After Torres struggles, Lutz breaks up no-no bid with single in seventh

NEW YORK -- Limping into September without their captain, their best and most electric pitcher, their starting first baseman, their closer and more than half their rotation, the Mets hoped only to remain as competitive as possible down the stretch of another lost season. And they may still do so. But on Monday, they were positively thrashed by a team still clinging to faint playoff hopes.

Gio Gonzalez took a no-hitter into the seventh, and the Nationals bashed five home runs over the first five innings of a 9-0 beating of the Mets at Citi Field. With that, the Mets lost for the sixth time in eight games and the 12th time in 18 contests.

"It's tough when he's out there just dominating," said Zach Lutz, who tallied New York's only hit off Gonzalez. "You look up at the scoreboard and we're down nine runs. What can we do?"

After walking the second batter he faced, Daniel Murphy, Gonzalez buzzed through 17 in a row to take his no-hit bid into the seventh. Sitting on a first-pitch fastball off the outside corner, Lutz finally spoiled it with an opposite-field single down the first-base line, just beyond Adam LaRoche's outstretched glove.

"When pinch-hitting, the one thing you want to do is get a good pitch to swing at early in the count," Lutz said. "That's what I did. I hit it off the bat a little bit and it landed right on the line. That was some good luck right there."

His shot at history gone, Gonzalez nonetheless chugged onward, allowing no other hits in a complete-game victory.

"He got it off the end of the bat and he hit the line," Gonzalez said of Lutz's hit. "It's one of those things where you tip your cap and keep going. You can get distracted from something like that and lose focus."

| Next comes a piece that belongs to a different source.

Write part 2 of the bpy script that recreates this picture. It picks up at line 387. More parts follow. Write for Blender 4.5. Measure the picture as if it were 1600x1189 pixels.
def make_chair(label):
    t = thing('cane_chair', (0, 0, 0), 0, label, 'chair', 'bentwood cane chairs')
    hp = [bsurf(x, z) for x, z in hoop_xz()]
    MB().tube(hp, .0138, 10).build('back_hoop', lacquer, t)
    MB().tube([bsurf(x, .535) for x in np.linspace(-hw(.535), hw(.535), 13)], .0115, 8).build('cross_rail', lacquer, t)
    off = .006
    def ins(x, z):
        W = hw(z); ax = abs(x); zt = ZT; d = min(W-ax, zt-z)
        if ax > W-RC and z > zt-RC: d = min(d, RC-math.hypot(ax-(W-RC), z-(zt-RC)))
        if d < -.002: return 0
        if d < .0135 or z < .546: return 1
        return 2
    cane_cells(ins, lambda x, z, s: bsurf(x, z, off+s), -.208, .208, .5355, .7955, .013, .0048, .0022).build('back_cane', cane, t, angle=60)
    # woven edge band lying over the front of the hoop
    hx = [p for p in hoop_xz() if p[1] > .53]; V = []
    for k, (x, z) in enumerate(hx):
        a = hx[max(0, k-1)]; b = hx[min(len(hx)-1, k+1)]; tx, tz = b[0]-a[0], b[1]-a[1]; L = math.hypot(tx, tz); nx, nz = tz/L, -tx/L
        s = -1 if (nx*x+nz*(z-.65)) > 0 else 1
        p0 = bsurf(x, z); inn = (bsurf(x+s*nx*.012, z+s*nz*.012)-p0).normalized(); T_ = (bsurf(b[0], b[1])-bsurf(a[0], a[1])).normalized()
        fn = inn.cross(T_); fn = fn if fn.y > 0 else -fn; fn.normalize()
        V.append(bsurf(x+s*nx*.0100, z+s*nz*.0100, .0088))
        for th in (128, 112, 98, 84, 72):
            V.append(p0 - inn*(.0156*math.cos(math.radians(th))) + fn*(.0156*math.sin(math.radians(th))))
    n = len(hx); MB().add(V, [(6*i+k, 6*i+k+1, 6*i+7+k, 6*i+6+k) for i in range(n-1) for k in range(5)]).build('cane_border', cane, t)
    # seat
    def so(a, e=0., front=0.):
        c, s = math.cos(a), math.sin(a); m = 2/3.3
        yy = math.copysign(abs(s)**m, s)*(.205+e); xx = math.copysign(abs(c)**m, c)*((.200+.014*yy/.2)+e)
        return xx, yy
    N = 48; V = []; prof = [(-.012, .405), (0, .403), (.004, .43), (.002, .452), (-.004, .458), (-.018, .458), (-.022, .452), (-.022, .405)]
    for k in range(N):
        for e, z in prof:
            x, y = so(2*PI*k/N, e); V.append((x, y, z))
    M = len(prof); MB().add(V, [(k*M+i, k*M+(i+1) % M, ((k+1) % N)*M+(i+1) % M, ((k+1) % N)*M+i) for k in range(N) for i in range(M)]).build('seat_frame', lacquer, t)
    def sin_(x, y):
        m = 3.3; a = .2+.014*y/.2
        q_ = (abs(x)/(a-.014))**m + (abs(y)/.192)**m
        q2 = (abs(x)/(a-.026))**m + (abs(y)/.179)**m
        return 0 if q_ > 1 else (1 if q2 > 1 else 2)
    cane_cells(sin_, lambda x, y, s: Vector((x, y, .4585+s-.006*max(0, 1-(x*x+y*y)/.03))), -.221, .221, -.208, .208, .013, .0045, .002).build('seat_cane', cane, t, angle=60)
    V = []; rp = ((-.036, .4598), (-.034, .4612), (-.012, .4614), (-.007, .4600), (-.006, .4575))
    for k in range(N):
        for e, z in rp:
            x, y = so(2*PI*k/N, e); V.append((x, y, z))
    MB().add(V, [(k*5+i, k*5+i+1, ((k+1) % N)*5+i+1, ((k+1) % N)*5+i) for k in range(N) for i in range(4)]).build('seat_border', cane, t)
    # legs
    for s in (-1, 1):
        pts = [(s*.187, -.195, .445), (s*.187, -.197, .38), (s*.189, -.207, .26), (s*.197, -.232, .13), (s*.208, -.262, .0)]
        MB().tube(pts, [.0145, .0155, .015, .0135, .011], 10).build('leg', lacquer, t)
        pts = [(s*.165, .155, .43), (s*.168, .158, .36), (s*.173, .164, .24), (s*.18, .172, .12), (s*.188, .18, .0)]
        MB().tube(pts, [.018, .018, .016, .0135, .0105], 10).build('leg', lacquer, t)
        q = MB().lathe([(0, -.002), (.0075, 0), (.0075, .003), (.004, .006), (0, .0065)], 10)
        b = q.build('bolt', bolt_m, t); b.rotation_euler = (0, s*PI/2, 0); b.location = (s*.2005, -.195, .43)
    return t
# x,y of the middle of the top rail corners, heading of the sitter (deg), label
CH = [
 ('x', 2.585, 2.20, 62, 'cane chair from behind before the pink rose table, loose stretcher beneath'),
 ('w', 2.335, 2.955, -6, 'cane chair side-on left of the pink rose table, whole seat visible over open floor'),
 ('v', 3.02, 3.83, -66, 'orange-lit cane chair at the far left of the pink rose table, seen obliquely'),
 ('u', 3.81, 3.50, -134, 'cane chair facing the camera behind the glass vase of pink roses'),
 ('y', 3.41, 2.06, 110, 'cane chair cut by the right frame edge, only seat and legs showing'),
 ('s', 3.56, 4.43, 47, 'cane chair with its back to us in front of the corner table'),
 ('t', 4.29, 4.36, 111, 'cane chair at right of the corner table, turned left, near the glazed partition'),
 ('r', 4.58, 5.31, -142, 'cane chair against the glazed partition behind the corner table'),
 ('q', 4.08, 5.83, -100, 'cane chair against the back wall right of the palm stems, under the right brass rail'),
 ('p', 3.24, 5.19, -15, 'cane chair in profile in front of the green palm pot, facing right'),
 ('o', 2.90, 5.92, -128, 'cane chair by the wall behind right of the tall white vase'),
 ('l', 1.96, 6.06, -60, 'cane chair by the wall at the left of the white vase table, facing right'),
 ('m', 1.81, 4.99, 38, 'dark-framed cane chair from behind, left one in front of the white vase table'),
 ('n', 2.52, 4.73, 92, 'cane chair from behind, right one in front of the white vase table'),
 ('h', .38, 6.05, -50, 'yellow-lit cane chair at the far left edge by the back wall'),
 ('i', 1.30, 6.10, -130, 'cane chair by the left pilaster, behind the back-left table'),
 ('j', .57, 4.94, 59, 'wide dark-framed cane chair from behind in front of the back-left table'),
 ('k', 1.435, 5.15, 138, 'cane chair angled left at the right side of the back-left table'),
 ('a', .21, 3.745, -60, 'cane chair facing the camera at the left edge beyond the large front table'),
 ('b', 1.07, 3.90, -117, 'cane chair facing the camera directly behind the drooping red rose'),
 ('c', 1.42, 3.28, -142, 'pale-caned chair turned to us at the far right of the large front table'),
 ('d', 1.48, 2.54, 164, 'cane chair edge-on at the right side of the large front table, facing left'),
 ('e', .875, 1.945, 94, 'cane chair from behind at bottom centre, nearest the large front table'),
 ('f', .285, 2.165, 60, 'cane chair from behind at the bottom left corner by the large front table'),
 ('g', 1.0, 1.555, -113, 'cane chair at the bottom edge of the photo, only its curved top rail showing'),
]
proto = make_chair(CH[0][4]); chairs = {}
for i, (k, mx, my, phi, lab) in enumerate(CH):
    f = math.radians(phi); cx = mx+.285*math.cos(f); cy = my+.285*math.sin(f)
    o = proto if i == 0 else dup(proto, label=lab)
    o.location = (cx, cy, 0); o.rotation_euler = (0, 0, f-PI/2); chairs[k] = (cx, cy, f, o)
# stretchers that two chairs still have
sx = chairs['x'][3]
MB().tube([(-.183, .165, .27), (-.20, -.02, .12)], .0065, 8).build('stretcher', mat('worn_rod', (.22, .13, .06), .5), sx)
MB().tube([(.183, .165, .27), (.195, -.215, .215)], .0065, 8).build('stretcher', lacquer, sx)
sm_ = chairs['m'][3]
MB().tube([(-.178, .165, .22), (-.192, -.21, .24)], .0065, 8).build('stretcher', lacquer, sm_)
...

Considering Washington's early offensive onslaught, Gonzalez's no-hit bid was the only source of drama after the third. The Nationals gave their pitcher a comfortable cushion when the game's first two batters, Denard Span and Ryan Zimmerman, hit back-to-back home runs off Mets starter Carlos Torres. Two innings later, Jayson Werth smashed a three-run homer, followed by Tyler Moore's solo shot in the fourth.

"They hit those mistakes that I left up," said Torres, who has given up 14 runs in nine innings against the Nationals this season. "Usually there's a team out there that somebody has problems with. They just have a different approach to me. I'm just going to go back over the film, see what I can see and then adjust from there."

By the fifth, Torres was out of the game, but the Nationals were not done hitting. The first man out of the bullpen, Greg Burke, walked two batters with two outs before serving up Wilson Ramos' three-run homer.

The result was the Mets' most lopsided loss since a 14-1 beating in Washington on July 28. Before that, their worst defeat had been the 13-2 drubbing the Nationals handed them on June 30. Of the Mets' four most lopsided losses this year, three have come against Washington.

It was a miserable night for the Mets, and yet if more blowout losses are to come in September, the reason why is clear. The Mets are currently playing without third baseman David Wright, first baseman Ike Davis, closer Bobby Parnell, and starters Matt Harvey, Jeremy Hefner and Jenrry Mejia. They further weakened their lineup in the sixth inning Monday, removing Murphy from the game due to the blowout score.

Afterward, manager Terry Collins said he considered his team lucky not to be no-hit against Gonzalez, who improved to 10-6 with a 3.31 ERA. Collins noted that the Mets hit just one ball hard all night, when Juan Lagares lined out to shortstop in the fifth.

But Collins also knows the Mets have 20 games remaining this season. Despite his team's depleted ranks, those games do not all have to be so hopeless.

"We gave up all those home runs, and then having Gio on the mound pitching as well as he was, we didn't expect to have a very good game," Collins said. "Fortunately, we put a ball in play where no one was at, so we can go home at least knowing we didn't get no-hit."